• [Given material]
— begin —
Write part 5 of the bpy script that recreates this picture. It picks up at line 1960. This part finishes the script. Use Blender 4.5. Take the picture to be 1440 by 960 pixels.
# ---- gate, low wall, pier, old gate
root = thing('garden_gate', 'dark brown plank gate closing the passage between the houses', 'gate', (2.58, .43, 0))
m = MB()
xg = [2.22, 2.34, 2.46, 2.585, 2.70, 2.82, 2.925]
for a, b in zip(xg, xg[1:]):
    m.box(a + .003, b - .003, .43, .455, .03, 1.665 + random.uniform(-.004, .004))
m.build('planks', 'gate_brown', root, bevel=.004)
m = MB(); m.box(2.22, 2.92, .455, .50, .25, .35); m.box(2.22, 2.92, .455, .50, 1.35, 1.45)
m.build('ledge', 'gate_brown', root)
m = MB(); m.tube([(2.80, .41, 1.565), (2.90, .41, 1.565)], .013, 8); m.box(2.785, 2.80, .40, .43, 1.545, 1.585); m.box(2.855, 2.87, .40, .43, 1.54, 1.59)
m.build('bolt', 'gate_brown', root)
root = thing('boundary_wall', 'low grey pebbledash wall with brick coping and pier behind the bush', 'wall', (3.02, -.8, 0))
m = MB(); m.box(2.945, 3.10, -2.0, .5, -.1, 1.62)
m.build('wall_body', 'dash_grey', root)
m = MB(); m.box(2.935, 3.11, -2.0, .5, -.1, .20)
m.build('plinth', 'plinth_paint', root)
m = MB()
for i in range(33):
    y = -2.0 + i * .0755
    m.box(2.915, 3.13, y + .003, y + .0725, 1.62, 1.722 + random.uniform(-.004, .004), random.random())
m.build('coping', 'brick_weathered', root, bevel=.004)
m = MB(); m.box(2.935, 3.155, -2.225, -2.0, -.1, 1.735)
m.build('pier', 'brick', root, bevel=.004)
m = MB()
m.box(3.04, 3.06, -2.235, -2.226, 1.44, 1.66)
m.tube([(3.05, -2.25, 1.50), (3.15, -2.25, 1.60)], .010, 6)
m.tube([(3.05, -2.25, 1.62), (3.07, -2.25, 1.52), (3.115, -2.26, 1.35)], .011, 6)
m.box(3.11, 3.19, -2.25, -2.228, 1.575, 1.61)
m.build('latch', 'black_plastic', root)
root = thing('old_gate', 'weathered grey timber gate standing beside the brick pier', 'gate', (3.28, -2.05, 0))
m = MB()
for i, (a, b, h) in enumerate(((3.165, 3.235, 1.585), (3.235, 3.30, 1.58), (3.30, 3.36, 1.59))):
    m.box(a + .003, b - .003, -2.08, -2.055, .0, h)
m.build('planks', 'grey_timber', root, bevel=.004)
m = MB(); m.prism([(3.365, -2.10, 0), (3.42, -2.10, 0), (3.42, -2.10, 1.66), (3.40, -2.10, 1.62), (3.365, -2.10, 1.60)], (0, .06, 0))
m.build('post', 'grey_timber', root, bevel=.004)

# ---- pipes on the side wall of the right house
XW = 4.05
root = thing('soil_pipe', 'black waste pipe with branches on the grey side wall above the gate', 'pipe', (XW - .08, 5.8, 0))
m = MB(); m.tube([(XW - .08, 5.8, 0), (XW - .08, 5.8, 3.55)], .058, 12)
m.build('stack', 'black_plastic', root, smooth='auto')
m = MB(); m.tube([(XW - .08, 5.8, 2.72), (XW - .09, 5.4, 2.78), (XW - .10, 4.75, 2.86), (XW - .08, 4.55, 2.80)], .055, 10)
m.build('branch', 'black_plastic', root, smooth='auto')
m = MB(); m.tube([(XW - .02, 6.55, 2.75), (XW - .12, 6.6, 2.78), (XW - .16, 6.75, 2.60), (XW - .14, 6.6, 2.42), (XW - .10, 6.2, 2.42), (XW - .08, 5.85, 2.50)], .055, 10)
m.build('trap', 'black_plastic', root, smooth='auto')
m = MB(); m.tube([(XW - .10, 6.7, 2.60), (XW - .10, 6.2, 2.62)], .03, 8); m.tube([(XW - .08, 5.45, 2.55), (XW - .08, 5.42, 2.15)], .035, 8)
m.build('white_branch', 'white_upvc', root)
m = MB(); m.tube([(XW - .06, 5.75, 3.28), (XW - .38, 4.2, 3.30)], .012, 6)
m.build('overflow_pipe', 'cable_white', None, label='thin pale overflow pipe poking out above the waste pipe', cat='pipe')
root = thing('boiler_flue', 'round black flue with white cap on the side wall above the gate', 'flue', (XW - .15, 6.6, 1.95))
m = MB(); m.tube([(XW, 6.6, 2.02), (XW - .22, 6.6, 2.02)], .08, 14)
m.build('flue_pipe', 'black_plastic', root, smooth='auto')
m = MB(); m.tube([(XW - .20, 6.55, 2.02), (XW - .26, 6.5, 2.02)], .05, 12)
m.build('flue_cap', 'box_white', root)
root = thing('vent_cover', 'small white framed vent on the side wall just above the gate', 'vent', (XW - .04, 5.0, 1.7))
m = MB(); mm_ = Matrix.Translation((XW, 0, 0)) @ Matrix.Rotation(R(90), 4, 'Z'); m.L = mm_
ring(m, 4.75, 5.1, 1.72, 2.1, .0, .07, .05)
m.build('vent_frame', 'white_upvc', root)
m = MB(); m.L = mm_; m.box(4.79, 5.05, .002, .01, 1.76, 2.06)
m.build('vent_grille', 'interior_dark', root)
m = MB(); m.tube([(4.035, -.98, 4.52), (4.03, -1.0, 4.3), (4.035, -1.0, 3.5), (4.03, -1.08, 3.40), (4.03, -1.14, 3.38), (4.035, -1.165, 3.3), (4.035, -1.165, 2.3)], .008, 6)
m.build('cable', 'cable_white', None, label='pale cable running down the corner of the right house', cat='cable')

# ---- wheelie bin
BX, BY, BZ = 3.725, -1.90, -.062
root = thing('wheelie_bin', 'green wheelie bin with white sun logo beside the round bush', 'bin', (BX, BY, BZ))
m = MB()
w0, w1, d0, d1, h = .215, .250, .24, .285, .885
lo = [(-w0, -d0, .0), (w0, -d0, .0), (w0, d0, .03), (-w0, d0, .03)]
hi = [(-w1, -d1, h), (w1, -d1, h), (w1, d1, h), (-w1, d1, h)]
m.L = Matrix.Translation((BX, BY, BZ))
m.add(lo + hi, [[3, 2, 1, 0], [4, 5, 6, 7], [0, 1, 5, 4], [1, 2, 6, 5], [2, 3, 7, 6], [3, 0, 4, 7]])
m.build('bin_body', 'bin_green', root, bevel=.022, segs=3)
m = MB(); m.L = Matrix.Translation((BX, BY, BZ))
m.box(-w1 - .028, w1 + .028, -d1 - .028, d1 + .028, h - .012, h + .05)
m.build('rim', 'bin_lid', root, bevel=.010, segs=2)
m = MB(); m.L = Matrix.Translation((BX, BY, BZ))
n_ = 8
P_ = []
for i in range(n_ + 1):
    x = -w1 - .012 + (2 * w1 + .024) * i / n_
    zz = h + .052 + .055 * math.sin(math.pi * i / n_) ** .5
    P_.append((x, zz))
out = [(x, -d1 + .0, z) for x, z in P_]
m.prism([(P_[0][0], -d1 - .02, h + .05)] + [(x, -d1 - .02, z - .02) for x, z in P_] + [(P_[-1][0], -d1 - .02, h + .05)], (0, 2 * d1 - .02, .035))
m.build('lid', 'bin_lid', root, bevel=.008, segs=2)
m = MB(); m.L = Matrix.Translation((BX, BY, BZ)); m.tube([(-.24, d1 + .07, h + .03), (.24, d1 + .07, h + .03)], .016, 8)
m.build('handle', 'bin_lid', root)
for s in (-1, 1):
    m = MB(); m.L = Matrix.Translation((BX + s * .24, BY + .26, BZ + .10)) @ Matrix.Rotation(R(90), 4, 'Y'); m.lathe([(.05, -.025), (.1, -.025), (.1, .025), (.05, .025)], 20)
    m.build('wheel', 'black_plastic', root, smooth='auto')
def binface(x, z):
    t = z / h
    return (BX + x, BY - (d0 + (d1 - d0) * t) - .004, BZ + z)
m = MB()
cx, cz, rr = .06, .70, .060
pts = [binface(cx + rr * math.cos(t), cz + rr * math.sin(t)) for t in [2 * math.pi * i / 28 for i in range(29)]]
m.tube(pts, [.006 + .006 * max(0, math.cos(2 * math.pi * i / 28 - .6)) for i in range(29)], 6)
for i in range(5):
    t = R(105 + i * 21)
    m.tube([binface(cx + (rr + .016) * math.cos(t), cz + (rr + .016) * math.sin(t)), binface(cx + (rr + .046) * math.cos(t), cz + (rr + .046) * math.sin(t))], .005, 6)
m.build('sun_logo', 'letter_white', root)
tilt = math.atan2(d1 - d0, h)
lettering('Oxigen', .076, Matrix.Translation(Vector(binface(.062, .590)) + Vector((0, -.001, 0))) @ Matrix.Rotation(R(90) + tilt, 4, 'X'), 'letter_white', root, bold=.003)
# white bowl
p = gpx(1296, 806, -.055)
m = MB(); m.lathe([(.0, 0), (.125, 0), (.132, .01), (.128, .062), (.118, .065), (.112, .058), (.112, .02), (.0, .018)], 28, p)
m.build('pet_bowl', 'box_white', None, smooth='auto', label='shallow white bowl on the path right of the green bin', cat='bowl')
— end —
• [Task instructions] Beginning at the top of the data, extract each line through the line containing "m.build('post', 'grey_timber', root, bevel=.004)" and return those lines exactly, with nothing added.

• [Result for this exercise]
Write part 5 of the bpy script that recreates this picture. It picks up at line 1960. This part finishes the script. Use Blender 4.5. Take the picture to be 1440 by 960 pixels.
# ---- gate, low wall, pier, old gate
root = thing('garden_gate', 'dark brown plank gate closing the passage between the houses', 'gate', (2.58, .43, 0))
m = MB()
xg = [2.22, 2.34, 2.46, 2.585, 2.70, 2.82, 2.925]
for a, b in zip(xg, xg[1:]):
    m.box(a + .003, b - .003, .43, .455, .03, 1.665 + random.uniform(-.004, .004))
m.build('planks', 'gate_brown', root, bevel=.004)
m = MB(); m.box(2.22, 2.92, .455, .50, .25, .35); m.box(2.22, 2.92, .455, .50, 1.35, 1.45)
m.build('ledge', 'gate_brown', root)
m = MB(); m.tube([(2.80, .41, 1.565), (2.90, .41, 1.565)], .013, 8); m.box(2.785, 2.80, .40, .43, 1.545, 1.585); m.box(2.855, 2.87, .40, .43, 1.54, 1.59)
m.build('bolt', 'gate_brown', root)
root = thing('boundary_wall', 'low grey pebbledash wall with brick coping and pier behind the bush', 'wall', (3.02, -.8, 0))
m = MB(); m.box(2.945, 3.10, -2.0, .5, -.1, 1.62)
m.build('wall_body', 'dash_grey', root)
m = MB(); m.box(2.935, 3.11, -2.0, .5, -.1, .20)
m.build('plinth', 'plinth_paint', root)
m = MB()
for i in range(33):
    y = -2.0 + i * .0755
    m.box(2.915, 3.13, y + .003, y + .0725, 1.62, 1.722 + random.uniform(-.004, .004), random.random())
m.build('coping', 'brick_weathered', root, bevel=.004)
m = MB(); m.box(2.935, 3.155, -2.225, -2.0, -.1, 1.735)
m.build('pier', 'brick', root, bevel=.004)
m = MB()
m.box(3.04, 3.06, -2.235, -2.226, 1.44, 1.66)
m.tube([(3.05, -2.25, 1.50), (3.15, -2.25, 1.60)], .010, 6)
m.tube([(3.05, -2.25, 1.62), (3.07, -2.25, 1.52), (3.115, -2.26, 1.35)], .011, 6)
m.box(3.11, 3.19, -2.25, -2.228, 1.575, 1.61)
m.build('latch', 'black_plastic', root)
root = thing('old_gate', 'weathered grey timber gate standing beside the brick pier', 'gate', (3.28, -2.05, 0))
m = MB()
for i, (a, b, h) in enumerate(((3.165, 3.235, 1.585), (3.235, 3.30, 1.58), (3.30, 3.36, 1.59))):
    m.box(a + .003, b - .003, -2.08, -2.055, .0, h)
m.build('planks', 'grey_timber', root, bevel=.004)
m = MB(); m.prism([(3.365, -2.10, 0), (3.42, -2.10, 0), (3.42, -2.10, 1.66), (3.40, -2.10, 1.62), (3.365, -2.10, 1.60)], (0, .06, 0))
m.build('post', 'grey_timber', root, bevel=.004)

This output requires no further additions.